Mike Vasquez, the new Associated Students of MSU president, recalled he felt “scared out of my mind” as a freshman from California, knowing no one, when he arrived at Yellowstone Hall, previously MSU’s newest dormitory.

Living in that dorm gave him the chance to make new friendships, have new experiences and even study, Vasquez said, while becoming a resident assistant gave him the confidence to run for president. Hyalite Hall will do the same for new generations of Bobcats, he said.

Asked what they wanted in a new dormitory, students said a key issue for them was making sure the building is sustainable as possible, Vasquez said.

Kath Williams, a longtime sustainability consultant, said the paperwork has been submitted to seek certification as a LEED gold building for Hyalite Hall. It’s difficult, she said, because the standards from the Leadership in Energy and Environmental Design program keep being raised.

“We could not be prouder,” said Doug Jackson, president of the general contractor Jackson Contractor Group.

Darryl Curfman, who oversaw the project for MSU, called it a beautiful and magnificent building. One feature is a six-story “lantern wall” with images of the Hyalite Lake and waterfalls, he said.

Don Mathre, an MSU plant professor emeritus, has lived in a house across the street for 53 years. Mathre said he can no longer look out his window to see what the weather looks like over the Spanish Peaks because of the tall new building, but his cell phone has better weather forecasts anyway. He said he’ll now look to see how students interact with neighbors.

“We’ll be quiet neighbors,” promised Tom Stump, associate vice president of auxiliary services.

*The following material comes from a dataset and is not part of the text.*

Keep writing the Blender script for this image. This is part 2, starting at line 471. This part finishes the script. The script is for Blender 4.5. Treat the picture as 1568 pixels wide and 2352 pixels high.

Hyalite Hall was built by selling bonds, and MSU plans to pay off the debt over many years using student dorm and dining hall fees. No taxpayer or student tuition funds went into the project.

“We’re expecting about 500 students in Hyalite,” MSU spokesman Michael Becker wrote in an email. Families are waiting to make final decisions about the fall semester, he added, “and we’ll have to see how many actually move in.”